- [The input]
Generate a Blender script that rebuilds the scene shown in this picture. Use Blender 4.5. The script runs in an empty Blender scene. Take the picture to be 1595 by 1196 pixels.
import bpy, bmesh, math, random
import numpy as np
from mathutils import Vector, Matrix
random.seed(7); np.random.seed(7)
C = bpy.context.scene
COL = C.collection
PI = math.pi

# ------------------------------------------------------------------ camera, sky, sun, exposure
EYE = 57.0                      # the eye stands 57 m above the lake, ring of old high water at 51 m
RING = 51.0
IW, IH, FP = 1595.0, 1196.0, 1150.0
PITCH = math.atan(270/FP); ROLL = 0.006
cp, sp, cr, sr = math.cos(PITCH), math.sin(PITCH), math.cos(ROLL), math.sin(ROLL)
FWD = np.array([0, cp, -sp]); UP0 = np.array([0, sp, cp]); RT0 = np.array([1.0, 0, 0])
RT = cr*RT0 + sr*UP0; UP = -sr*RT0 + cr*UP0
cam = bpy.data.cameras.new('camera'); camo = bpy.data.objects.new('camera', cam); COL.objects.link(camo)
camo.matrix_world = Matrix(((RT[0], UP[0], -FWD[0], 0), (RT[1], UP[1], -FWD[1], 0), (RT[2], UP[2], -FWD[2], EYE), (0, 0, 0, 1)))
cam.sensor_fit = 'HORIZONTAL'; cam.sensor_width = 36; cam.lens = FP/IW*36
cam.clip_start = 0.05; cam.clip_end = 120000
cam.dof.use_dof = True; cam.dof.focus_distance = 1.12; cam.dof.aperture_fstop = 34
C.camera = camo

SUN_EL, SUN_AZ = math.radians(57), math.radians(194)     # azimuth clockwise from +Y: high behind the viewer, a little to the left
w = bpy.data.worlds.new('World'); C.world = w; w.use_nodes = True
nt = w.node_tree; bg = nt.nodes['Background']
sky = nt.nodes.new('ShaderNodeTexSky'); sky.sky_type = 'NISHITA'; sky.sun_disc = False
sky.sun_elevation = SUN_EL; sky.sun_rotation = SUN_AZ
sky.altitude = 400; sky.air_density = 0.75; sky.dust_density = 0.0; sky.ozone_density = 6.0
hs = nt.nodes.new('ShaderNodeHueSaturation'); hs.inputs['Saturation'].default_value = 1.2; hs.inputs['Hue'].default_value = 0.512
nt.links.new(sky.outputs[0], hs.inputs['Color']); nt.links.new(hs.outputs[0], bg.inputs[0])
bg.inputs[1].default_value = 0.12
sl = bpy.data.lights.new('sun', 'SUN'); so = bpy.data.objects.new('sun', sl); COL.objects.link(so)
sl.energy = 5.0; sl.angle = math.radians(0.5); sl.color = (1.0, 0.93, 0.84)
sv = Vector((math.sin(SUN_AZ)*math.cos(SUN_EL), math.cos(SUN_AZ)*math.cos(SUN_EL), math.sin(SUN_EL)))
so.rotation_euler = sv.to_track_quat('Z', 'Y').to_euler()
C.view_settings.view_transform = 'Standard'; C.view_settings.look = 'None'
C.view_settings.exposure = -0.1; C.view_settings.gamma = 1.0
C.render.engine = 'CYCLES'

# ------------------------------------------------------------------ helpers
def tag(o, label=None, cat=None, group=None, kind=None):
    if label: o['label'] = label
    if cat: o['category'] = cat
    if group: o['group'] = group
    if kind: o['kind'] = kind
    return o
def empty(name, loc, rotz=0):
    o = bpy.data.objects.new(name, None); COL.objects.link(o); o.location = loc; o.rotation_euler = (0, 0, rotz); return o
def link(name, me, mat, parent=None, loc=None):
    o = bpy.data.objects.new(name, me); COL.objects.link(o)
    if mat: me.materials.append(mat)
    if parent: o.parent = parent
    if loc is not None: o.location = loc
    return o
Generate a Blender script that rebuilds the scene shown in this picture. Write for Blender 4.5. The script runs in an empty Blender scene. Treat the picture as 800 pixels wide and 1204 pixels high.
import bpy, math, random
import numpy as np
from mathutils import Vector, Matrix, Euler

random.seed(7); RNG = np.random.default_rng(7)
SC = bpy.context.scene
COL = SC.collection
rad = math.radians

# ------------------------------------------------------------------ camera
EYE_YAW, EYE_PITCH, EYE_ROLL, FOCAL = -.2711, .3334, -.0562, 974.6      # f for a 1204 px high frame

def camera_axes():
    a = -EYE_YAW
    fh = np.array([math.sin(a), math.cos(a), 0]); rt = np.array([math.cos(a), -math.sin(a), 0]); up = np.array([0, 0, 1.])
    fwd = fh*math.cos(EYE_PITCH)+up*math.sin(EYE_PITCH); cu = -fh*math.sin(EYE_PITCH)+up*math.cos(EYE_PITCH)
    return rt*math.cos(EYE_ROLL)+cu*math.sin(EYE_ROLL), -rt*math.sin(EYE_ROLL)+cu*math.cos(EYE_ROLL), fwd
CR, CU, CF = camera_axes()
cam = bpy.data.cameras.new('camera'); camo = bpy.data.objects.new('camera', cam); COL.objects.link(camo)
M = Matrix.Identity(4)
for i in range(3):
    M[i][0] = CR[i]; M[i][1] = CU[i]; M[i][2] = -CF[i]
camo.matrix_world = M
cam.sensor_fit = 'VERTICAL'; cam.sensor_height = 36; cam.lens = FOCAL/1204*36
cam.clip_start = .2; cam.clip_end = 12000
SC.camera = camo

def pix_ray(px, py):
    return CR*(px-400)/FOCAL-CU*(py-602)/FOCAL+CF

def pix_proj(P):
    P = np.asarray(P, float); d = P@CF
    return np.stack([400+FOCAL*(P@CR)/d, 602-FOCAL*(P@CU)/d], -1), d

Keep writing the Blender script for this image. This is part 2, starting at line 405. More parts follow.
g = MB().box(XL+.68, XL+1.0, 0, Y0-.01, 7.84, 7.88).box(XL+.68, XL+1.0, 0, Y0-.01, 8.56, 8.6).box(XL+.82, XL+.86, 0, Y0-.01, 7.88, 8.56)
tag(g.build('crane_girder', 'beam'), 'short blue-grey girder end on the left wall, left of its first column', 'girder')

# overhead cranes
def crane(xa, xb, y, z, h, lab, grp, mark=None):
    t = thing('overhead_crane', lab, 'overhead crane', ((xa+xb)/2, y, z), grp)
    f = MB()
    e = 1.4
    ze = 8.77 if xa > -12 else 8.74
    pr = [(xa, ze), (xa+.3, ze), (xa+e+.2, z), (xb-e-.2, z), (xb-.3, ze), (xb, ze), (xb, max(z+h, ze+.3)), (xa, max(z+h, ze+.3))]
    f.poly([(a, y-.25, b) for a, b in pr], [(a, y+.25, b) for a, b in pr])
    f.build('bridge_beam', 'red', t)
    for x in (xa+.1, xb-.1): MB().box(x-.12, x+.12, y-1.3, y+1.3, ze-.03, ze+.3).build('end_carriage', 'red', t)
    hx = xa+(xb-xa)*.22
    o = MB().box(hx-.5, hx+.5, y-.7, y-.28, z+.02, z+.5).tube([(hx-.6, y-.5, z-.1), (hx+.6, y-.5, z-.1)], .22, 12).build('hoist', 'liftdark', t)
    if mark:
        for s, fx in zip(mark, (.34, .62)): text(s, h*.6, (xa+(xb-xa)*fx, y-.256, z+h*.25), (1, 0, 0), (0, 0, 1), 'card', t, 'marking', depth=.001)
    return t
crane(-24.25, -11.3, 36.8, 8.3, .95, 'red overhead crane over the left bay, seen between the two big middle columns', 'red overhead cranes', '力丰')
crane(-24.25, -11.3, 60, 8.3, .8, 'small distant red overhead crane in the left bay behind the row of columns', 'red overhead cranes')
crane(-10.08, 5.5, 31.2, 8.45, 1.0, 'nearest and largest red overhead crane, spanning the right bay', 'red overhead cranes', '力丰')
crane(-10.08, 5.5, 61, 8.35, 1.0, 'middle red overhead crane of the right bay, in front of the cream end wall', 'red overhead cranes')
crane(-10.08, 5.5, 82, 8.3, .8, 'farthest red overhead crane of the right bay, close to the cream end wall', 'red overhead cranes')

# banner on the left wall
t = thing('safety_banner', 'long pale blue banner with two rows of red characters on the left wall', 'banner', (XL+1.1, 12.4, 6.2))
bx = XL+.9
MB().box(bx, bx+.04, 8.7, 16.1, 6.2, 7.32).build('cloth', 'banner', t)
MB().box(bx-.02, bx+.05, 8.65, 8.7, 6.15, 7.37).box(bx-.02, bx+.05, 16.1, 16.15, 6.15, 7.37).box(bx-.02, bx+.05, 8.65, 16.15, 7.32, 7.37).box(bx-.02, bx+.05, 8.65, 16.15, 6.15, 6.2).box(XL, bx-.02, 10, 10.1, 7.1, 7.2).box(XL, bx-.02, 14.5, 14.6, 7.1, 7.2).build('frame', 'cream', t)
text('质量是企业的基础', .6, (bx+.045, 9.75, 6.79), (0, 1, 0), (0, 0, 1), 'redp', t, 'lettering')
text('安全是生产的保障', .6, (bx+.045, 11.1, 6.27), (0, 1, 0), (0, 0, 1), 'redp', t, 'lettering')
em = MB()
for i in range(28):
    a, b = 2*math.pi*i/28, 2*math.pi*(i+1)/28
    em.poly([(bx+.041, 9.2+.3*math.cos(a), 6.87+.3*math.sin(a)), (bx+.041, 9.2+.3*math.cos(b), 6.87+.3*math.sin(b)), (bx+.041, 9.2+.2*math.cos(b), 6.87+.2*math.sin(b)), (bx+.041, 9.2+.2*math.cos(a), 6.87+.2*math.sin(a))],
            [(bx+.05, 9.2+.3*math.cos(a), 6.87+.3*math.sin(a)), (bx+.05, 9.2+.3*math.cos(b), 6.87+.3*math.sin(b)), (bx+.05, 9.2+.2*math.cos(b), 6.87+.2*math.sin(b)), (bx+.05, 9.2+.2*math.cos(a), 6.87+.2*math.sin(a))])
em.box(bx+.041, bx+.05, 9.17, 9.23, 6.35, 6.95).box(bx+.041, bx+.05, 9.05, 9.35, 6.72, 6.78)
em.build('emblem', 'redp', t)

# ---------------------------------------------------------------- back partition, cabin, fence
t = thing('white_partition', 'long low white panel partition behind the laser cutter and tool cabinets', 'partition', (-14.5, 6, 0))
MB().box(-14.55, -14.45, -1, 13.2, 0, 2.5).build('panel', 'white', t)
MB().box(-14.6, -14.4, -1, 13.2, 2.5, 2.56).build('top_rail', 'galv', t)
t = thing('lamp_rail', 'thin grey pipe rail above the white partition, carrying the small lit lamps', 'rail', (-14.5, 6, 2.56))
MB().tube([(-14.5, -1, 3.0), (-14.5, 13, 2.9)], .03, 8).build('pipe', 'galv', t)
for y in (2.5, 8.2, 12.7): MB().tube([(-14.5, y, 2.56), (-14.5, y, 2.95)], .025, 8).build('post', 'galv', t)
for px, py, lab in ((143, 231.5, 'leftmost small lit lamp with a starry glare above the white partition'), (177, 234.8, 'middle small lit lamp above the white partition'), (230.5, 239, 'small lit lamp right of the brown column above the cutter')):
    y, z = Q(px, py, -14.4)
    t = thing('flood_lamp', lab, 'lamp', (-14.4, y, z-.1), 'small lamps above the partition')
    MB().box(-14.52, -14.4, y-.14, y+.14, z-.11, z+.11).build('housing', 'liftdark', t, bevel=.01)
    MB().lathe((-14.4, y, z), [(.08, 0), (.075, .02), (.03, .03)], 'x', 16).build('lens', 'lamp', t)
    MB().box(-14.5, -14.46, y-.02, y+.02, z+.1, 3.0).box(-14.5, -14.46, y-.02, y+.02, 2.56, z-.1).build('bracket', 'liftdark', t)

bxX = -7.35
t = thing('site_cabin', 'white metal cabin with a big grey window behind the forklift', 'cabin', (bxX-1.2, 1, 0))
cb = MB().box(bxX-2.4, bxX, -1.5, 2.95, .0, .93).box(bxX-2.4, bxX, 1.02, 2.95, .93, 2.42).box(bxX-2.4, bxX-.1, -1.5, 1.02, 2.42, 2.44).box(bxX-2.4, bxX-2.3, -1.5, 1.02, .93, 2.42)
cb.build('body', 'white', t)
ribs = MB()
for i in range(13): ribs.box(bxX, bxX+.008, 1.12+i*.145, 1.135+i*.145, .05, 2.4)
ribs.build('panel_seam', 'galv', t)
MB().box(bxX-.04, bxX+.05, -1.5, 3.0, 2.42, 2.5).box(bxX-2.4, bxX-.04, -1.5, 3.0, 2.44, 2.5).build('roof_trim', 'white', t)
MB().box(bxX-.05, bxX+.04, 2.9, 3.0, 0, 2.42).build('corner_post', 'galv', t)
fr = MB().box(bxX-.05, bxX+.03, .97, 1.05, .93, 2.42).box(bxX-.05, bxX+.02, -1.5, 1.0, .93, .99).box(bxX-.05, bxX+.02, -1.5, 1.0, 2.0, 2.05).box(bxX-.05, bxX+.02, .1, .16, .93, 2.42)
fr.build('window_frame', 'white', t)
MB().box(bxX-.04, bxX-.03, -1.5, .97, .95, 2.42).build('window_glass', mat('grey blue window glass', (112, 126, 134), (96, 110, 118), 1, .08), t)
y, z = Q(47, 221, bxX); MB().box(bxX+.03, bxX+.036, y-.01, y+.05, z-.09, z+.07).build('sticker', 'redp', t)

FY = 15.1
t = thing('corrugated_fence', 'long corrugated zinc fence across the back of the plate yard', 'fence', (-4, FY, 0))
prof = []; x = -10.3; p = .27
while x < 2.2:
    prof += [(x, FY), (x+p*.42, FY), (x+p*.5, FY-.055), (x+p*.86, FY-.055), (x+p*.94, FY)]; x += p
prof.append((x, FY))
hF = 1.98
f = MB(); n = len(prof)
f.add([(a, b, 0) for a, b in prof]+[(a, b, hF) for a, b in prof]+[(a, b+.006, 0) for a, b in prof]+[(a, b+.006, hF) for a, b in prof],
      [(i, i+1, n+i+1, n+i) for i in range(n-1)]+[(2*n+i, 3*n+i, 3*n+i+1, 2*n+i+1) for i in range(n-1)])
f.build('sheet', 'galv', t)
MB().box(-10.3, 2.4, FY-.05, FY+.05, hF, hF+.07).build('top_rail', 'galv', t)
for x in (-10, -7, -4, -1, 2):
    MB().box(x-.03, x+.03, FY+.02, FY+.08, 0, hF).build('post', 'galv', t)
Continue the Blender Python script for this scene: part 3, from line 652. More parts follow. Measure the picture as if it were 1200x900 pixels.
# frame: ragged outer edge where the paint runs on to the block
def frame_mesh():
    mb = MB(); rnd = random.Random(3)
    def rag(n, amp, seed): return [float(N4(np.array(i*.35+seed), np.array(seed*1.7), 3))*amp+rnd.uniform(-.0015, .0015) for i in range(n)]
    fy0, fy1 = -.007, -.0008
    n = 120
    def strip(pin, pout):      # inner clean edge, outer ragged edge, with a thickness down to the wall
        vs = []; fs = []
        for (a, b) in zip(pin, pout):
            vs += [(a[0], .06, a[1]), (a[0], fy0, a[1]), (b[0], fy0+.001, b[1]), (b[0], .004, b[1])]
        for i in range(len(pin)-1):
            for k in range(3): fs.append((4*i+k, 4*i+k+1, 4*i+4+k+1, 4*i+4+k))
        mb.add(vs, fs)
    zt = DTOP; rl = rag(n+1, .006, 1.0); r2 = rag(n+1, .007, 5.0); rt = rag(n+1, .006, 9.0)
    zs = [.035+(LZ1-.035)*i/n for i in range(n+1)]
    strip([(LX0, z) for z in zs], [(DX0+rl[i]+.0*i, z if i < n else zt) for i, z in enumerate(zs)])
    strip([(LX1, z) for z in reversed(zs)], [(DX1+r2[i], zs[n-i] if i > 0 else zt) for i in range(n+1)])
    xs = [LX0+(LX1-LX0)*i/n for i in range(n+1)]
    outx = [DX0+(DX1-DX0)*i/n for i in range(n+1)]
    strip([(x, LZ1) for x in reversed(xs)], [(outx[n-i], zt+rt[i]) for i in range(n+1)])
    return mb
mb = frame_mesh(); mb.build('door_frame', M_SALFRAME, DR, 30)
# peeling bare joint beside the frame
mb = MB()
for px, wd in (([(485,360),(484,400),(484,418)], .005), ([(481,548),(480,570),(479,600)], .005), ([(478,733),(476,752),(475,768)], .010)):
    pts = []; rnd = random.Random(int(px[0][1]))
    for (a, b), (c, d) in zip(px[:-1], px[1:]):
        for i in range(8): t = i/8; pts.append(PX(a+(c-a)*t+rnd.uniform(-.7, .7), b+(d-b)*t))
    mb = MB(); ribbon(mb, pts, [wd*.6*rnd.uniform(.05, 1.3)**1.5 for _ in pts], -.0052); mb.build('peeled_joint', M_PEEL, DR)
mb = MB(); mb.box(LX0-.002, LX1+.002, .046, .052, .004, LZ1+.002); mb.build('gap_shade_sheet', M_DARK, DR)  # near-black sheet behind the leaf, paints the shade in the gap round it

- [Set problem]
Only the lines from the first line of the material above through the line that contains "PI = math.pi" should be quoted, each one exactly.

- [Written response]
Generate a Blender script that rebuilds the scene shown in this picture. Use Blender 4.5. The script runs in an empty Blender scene. Take the picture to be 1595 by 1196 pixels.
import bpy, bmesh, math, random
import numpy as np
from mathutils import Vector, Matrix
random.seed(7); np.random.seed(7)
C = bpy.context.scene
COL = C.collection
PI = math.pi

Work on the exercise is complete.